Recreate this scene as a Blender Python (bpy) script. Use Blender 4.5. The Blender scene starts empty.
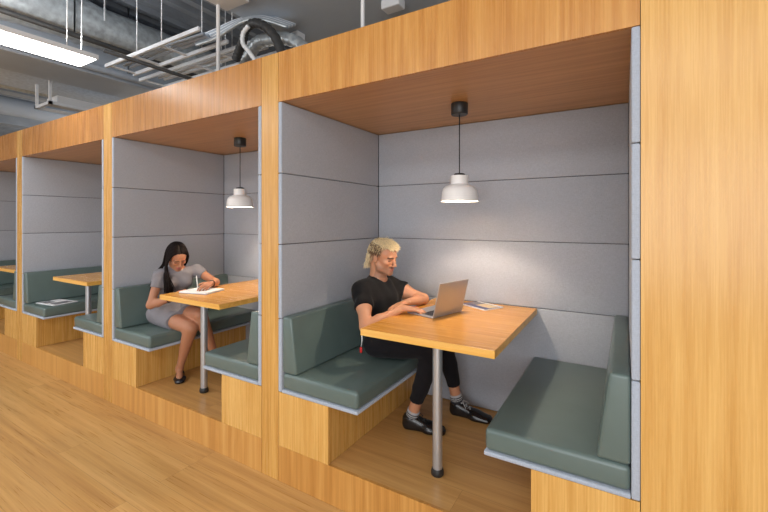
import bpy, bmesh, math, random
import numpy as np
from mathutils import Vector, Matrix

random.seed(7); rng = np.random.default_rng(7)
col = bpy.context.scene.collection
scene = bpy.context.scene

# ------------------------------------------------------------------ layout
PITCH = 1.998; W_OPEN = 1.850; R0 = 0.050
Z_STEP = 0.2144; Z_SEAT = 0.5408; Z_OPEN = 2.30; Z_TOP = 2.60
DEPTH = 1.105; PAD = 0.029
def RX(k): return R0 - k * PITCH
def LX(k): return R0 - W_OPEN - k * PITCH
SEAMS = (0.535, 0.985, 1.4344, 1.8658)

# ------------------------------------------------------------------ materials
def new_mat(name):
    m = bpy.data.materials.new(name); m.use_nodes = True
    nt = m.node_tree; nt.nodes.clear()
    out = nt.nodes.new('ShaderNodeOutputMaterial'); b = nt.nodes.new('ShaderNodeBsdfPrincipled')
    nt.links.new(b.outputs[0], out.inputs[0])
    return m, nt, b
def N(nt, t, **kw):
    n = nt.nodes.new(t)
    for k, v in kw.items(): setattr(n, k, v)
    return n
def math_(nt, op, a, b=None, c=None):
    n = N(nt, 'ShaderNodeMath', operation=op)
    for i, v in enumerate((a, b, c)):
        if v is None: continue
        if hasattr(v, 'links'): nt.links.new(v, n.inputs[i])
        else: n.inputs[i].default_value = v
    return n.outputs[0]
def ramp(nt, fac, stops):
    r = N(nt, 'ShaderNodeValToRGB'); nt.links.new(fac, r.inputs[0])
    e = r.color_ramp.elements
    while len(e) < len(stops): e.new(0.5)
    for i, (p, c) in enumerate(stops):
        e[i].position = p; e[i].color = (*c, 1)
    return r.outputs[0]
def mixc(nt, fac, a, b, mode='MIX'):
    n = N(nt, 'ShaderNodeMix', data_type='RGBA', blend_type=mode)
    def put(s, v):
        if hasattr(v, 'links'): nt.links.new(v, s)
        elif isinstance(v, (int, float)): s.default_value = v
        else: s.default_value = (*v, 1)
    put(n.inputs[0], fac); put(n.inputs[6], a); put(n.inputs[7], b)
    return n.outputs[2]
def mapped(nt, scale, offset=None, rot=None):
    g = N(nt, 'ShaderNodeNewGeometry'); mp = N(nt, 'ShaderNodeMapping')
    nt.links.new(g.outputs['Position'], mp.inputs[0])
    mp.inputs['Scale'].default_value = scale
    if rot: mp.inputs['Rotation'].default_value = rot
    if offset is not None:
        cb = N(nt, 'ShaderNodeCombineXYZ')
        for i in range(3): nt.links.new(math_(nt, 'MULTIPLY', offset, (7.3, 3.1, 5.7)[i]), cb.inputs[i])
        nt.links.new(cb.outputs[0], mp.inputs['Location'])
    return mp.outputs[0]
def noise(nt, vec, scale, detail=3, rough=0.5, dist=0.0):
    n = N(nt, 'ShaderNodeTexNoise'); nt.links.new(vec, n.inputs['Vector'])
    n.inputs['Scale'].default_value = scale; n.inputs['Detail'].default_value = detail
    n.inputs['Roughness'].default_value = rough; n.inputs['Distortion'].default_value = dist
    return n.outputs['Fac']
def bump(nt, b, h, strength, dist=0.002):
    n = N(nt, 'ShaderNodeBump'); n.inputs['Strength'].default_value = strength; n.inputs['Distance'].default_value = dist
    nt.links.new(h, n.inputs['Height']); nt.links.new(n.outputs[0], b.inputs['Normal'])

def wood(name, axis, dark, mid, light, rough=0.38, plank=None, tonemix=0.25, figure=1.0, fine=1.0):
    """oak veneer: long fibres along `axis`, soft cathedral figure, each board shifted by its own tone value"""
    m, nt, b = new_mat(name)
    at = N(nt, 'ShaderNodeAttribute'); at.attribute_name = 'tone'; tone = at.outputs['Fac']
    if plank:
        pl, pw = plank
        v = mapped(nt, (1, 1, 1))
        br = N(nt, 'ShaderNodeTexBrick'); nt.links.new(v, br.inputs['Vector'])
        br.inputs['Color1'].default_value = (0, 0, 0, 1); br.inputs['Color2'].default_value = (1, 1, 1, 1)
        br.inputs['Mortar'].default_value = (.5, .5, .5, 1)
        br.inputs['Scale'].default_value = 1; br.inputs['Brick Width'].default_value = pl
        br.inputs['Row Height'].default_value = pw; br.inputs['Mortar Size'].default_value = 0.0011
        br.inputs['Mortar Smooth'].default_value = 0.1; br.offset = 0.37; br.offset_frequency = 3
        sp = N(nt, 'ShaderNodeSeparateColor'); nt.links.new(br.outputs['Color'], sp.inputs[0])
        tone = sp.outputs[0]
    s = [1.0, 1.0, 1.0]; s[axis] = 0.055
    v = mapped(nt, tuple(s), offset=tone)
    n1 = noise(nt, v, 4.5, 2, 0.5, 0.25)
    rings = math_(nt, 'PINGPONG', math_(nt, 'MULTIPLY', n1, 9.0 * figure), 0.5)
    rings = math_(nt, 'MULTIPLY', rings, 2.0)
    s2 = [1.0, 1.0, 1.0]; s2[axis] = 0.02
    v2 = mapped(nt, tuple(s2), offset=tone)
    fib = noise(nt, v2, 150, 3, 0.6)
    med = noise(nt, v2, 28, 3, 0.6)
    f = math_(nt, 'MULTIPLY_ADD', rings, 0.16, math_(nt, 'MULTIPLY_ADD', fib, 0.42 * fine, math_(nt, 'MULTIPLY', med, 0.55)))
    f = math_(nt, 'ADD', f, math_(nt, 'MULTIPLY', math_(nt, 'SUBTRACT', tone, 0.5), tonemix))
    c = ramp(nt, f, ((0.25, dark), (0.55, mid), (0.85, light)))
    if plank: c = mixc(nt, math_(nt, 'MULTIPLY', br.outputs['Fac'], 0.45), c, tuple(x * 0.45 for x in dark))
    nt.links.new(c, b.inputs['Base Color'])
    nt.links.new(math_(nt, 'MULTIPLY_ADD', fib, 0.18, rough - 0.09), b.inputs['Roughness'])
    b.inputs['Specular IOR Level'].default_value = 0.45
    bump(nt, b, fib, 0.12, 0.001)
    return m

def plain(name, c, rough=0.5, metal=0.0, vary=0.06, vscale=30, spec=0.5, bumps=0.0):
    m, nt, b = new_mat(name)
    v = mapped(nt, (1, 1, 1)); n = noise(nt, v, vscale, 3)
    cc = mixc(nt, n, tuple(x * (1 - vary) for x in c), tuple(min(1, x * (1 + vary)) for x in c))
    nt.links.new(cc, b.inputs['Base Color'])
    b.inputs['Roughness'].default_value = rough; b.inputs['Metallic'].default_value = metal
    b.inputs['Specular IOR Level'].default_value = spec
    if bumps: bump(nt, b, n, bumps, 0.003)
    return m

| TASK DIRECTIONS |
Without any pictures, reproduce the lines from the first one in the material through the line that has "SEAMS = (0.535, 0.985, 1.4344, 1.8658)", exactly as they appear.

| TASK RESPONSE |
Recreate this scene as a Blender Python (bpy) script. Use Blender 4.5. The Blender scene starts empty.
import bpy, bmesh, math, random
import numpy as np
from mathutils import Vector, Matrix

random.seed(7); rng = np.random.default_rng(7)
col = bpy.context.scene.collection
scene = bpy.context.scene

# ------------------------------------------------------------------ layout
PITCH = 1.998; W_OPEN = 1.850; R0 = 0.050
Z_STEP = 0.2144; Z_SEAT = 0.5408; Z_OPEN = 2.30; Z_TOP = 2.60
DEPTH = 1.105; PAD = 0.029
def RX(k): return R0 - k * PITCH
def LX(k): return R0 - W_OPEN - k * PITCH
SEAMS = (0.535, 0.985, 1.4344, 1.8658)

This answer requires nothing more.